- Aim -
Reproduce the entries exactly.

- Extracted records -
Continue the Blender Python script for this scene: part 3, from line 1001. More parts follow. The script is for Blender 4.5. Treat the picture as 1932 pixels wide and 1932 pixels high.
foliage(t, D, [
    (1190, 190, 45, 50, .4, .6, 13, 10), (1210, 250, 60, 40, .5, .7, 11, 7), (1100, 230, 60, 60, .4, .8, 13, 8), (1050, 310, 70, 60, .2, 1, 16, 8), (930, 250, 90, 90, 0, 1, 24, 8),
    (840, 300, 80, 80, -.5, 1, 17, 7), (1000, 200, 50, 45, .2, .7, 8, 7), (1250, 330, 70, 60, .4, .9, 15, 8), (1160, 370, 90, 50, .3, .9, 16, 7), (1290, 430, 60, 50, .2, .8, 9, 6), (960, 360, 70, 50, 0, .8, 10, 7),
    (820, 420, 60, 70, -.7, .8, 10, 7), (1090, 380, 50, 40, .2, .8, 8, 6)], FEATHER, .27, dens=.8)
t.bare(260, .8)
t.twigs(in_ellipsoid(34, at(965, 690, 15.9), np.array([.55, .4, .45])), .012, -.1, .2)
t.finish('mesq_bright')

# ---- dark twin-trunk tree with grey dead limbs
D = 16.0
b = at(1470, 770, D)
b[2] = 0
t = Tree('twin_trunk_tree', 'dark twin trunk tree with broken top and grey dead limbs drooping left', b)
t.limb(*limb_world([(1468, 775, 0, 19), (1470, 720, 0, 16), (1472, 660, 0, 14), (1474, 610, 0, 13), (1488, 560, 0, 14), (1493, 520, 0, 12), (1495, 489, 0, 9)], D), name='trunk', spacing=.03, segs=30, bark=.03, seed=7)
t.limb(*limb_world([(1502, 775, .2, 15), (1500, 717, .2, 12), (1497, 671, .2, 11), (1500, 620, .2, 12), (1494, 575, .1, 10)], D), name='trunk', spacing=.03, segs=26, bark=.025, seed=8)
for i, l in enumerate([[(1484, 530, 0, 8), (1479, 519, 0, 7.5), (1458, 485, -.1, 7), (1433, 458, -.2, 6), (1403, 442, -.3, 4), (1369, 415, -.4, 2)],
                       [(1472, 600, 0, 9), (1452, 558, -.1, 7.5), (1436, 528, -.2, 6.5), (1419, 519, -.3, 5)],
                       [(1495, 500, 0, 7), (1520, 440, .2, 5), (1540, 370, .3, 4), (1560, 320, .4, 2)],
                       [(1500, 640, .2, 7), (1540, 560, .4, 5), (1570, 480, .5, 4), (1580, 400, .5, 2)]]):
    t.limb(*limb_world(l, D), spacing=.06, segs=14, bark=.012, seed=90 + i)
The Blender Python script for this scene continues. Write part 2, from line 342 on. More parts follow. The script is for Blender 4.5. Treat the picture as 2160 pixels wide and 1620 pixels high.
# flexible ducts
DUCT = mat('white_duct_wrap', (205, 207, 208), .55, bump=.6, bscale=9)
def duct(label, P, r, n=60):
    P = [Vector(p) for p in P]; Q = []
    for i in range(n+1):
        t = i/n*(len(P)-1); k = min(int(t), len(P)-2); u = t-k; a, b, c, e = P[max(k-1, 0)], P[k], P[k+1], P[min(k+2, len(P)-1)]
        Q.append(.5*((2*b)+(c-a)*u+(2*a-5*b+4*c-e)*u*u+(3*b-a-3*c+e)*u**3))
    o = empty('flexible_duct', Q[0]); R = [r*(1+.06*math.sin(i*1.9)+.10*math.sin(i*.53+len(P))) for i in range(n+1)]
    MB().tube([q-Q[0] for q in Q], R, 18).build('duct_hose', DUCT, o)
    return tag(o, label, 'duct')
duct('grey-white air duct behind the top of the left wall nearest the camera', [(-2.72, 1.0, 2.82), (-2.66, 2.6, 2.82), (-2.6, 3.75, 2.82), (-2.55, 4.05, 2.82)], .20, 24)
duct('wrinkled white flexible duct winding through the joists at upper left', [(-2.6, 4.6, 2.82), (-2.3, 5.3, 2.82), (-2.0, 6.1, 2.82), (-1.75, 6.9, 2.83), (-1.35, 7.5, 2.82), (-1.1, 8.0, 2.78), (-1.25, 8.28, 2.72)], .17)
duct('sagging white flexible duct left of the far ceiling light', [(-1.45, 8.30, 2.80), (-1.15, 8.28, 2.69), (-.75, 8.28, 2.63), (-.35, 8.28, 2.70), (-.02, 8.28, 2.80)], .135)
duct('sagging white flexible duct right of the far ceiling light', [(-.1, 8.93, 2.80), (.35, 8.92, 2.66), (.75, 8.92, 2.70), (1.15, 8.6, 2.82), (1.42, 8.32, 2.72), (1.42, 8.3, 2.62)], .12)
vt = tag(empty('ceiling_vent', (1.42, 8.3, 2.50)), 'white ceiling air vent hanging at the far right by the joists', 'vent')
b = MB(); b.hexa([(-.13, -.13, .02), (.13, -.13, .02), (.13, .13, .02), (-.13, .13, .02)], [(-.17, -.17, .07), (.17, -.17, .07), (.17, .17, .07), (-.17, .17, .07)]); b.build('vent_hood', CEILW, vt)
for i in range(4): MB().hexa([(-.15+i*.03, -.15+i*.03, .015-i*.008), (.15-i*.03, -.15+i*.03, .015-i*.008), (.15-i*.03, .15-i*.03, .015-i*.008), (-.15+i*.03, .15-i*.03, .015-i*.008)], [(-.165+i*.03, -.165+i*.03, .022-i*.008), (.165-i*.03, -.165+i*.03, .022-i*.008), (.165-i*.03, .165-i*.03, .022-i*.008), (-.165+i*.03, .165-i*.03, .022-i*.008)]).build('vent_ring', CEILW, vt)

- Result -
Continue the Blender Python script for this scene: part 3, from line 1001. More parts follow. The script is for Blender 4.5. Treat the picture as 1932 pixels wide and 1932 pixels high.
foliage(t, D, [
    (1190, 190, 45, 50, .4, .6, 13, 10), (1210, 250, 60, 40, .5, .7, 11, 7), (1100, 230, 60, 60, .4, .8, 13, 8), (1050, 310, 70, 60, .2, 1, 16, 8), (930, 250, 90, 90, 0, 1, 24, 8),
    (840, 300, 80, 80, -.5, 1, 17, 7), (1000, 200, 50, 45, .2, .7, 8, 7), (1250, 330, 70, 60, .4, .9, 15, 8), (1160, 370, 90, 50, .3, .9, 16, 7), (1290, 430, 60, 50, .2, .8, 9, 6), (960, 360, 70, 50, 0, .8, 10, 7),
    (820, 420, 60, 70, -.7, .8, 10, 7), (1090, 380, 50, 40, .2, .8, 8, 6)], FEATHER, .27, dens=.8)
t.bare(260, .8)
t.twigs(in_ellipsoid(34, at(965, 690, 15.9), np.array([.55, .4, .45])), .012, -.1, .2)
t.finish('mesq_bright')

# ---- dark twin-trunk tree with grey dead limbs
D = 16.0
b = at(1470, 770, D)
b[2] = 0
t = Tree('twin_trunk_tree', 'dark twin trunk tree with broken top and grey dead limbs drooping left', b)
t.limb(*limb_world([(1468, 775, 0, 19), (1470, 720, 0, 16), (1472, 660, 0, 14), (1474, 610, 0, 13), (1488, 560, 0, 14), (1493, 520, 0, 12), (1495, 489, 0, 9)], D), name='trunk', spacing=.03, segs=30, bark=.03, seed=7)
t.limb(*limb_world([(1502, 775, .2, 15), (1500, 717, .2, 12), (1497, 671, .2, 11), (1500, 620, .2, 12), (1494, 575, .1, 10)], D), name='trunk', spacing=.03, segs=26, bark=.025, seed=8)
for i, l in enumerate([[(1484, 530, 0, 8), (1479, 519, 0, 7.5), (1458, 485, -.1, 7), (1433, 458, -.2, 6), (1403, 442, -.3, 4), (1369, 415, -.4, 2)],
                       [(1472, 600, 0, 9), (1452, 558, -.1, 7.5), (1436, 528, -.2, 6.5), (1419, 519, -.3, 5)],
                       [(1495, 500, 0, 7), (1520, 440, .2, 5), (1540, 370, .3, 4), (1560, 320, .4, 2)],
                       [(1500, 640, .2, 7), (1540, 560, .4, 5), (1570, 480, .5, 4), (1580, 400, .5, 2)]]):
    t.limb(*limb_world(l, D), spacing=.06, segs=14, bark=.012, seed=90 + i)
The Blender Python script for this scene continues. Write part 2, from line 342 on. More parts follow. The script is for Blender 4.5. Treat the picture as 2160 pixels wide and 1620 pixels high.
# flexible ducts
DUCT = mat('white_duct_wrap', (205, 207, 208), .55, bump=.6, bscale=9)
def duct(label, P, r, n=60):
    P = [Vector(p) for p in P]; Q = []
    for i in range(n+1):
        t = i/n*(len(P)-1); k = min(int(t), len(P)-2); u = t-k; a, b, c, e = P[max(k-1, 0)], P[k], P[k+1], P[min(k+2, len(P)-1)]
        Q.append(.5*((2*b)+(c-a)*u+(2*a-5*b+4*c-e)*u*u+(3*b-a-3*c+e)*u**3))
    o = empty('flexible_duct', Q[0]); R = [r*(1+.06*math.sin(i*1.9)+.10*math.sin(i*.53+len(P))) for i in range(n+1)]
    MB().tube([q-Q[0] for q in Q], R, 18).build('duct_hose', DUCT, o)
    return tag(o, label, 'duct')
duct('grey-white air duct behind the top of the left wall nearest the camera', [(-2.72, 1.0, 2.82), (-2.66, 2.6, 2.82), (-2.6, 3.75, 2.82), (-2.55, 4.05, 2.82)], .20, 24)
duct('wrinkled white flexible duct winding through the joists at upper left', [(-2.6, 4.6, 2.82), (-2.3, 5.3, 2.82), (-2.0, 6.1, 2.82), (-1.75, 6.9, 2.83), (-1.35, 7.5, 2.82), (-1.1, 8.0, 2.78), (-1.25, 8.28, 2.72)], .17)
duct('sagging white flexible duct left of the far ceiling light', [(-1.45, 8.30, 2.80), (-1.15, 8.28, 2.69), (-.75, 8.28, 2.63), (-.35, 8.28, 2.70), (-.02, 8.28, 2.80)], .135)
duct('sagging white flexible duct right of the far ceiling light', [(-.1, 8.93, 2.80), (.35, 8.92, 2.66), (.75, 8.92, 2.70), (1.15, 8.6, 2.82), (1.42, 8.32, 2.72), (1.42, 8.3, 2.62)], .12)
vt = tag(empty('ceiling_vent', (1.42, 8.3, 2.50)), 'white ceiling air vent hanging at the far right by the joists', 'vent')
b = MB(); b.hexa([(-.13, -.13, .02), (.13, -.13, .02), (.13, .13, .02), (-.13, .13, .02)], [(-.17, -.17, .07), (.17, -.17, .07), (.17, .17, .07), (-.17, .17, .07)]); b.build('vent_hood', CEILW, vt)
for i in range(4): MB().hexa([(-.15+i*.03, -.15+i*.03, .015-i*.008), (.15-i*.03, -.15+i*.03, .015-i*.008), (.15-i*.03, .15-i*.03, .015-i*.008), (-.15+i*.03, .15-i*.03, .015-i*.008)], [(-.165+i*.03, -.165+i*.03, .022-i*.008), (.165-i*.03, -.165+i*.03, .022-i*.008), (.165-i*.03, .165-i*.03, .022-i*.008), (-.165+i*.03, .165-i*.03, .022-i*.008)]).build('vent_ring', CEILW, vt)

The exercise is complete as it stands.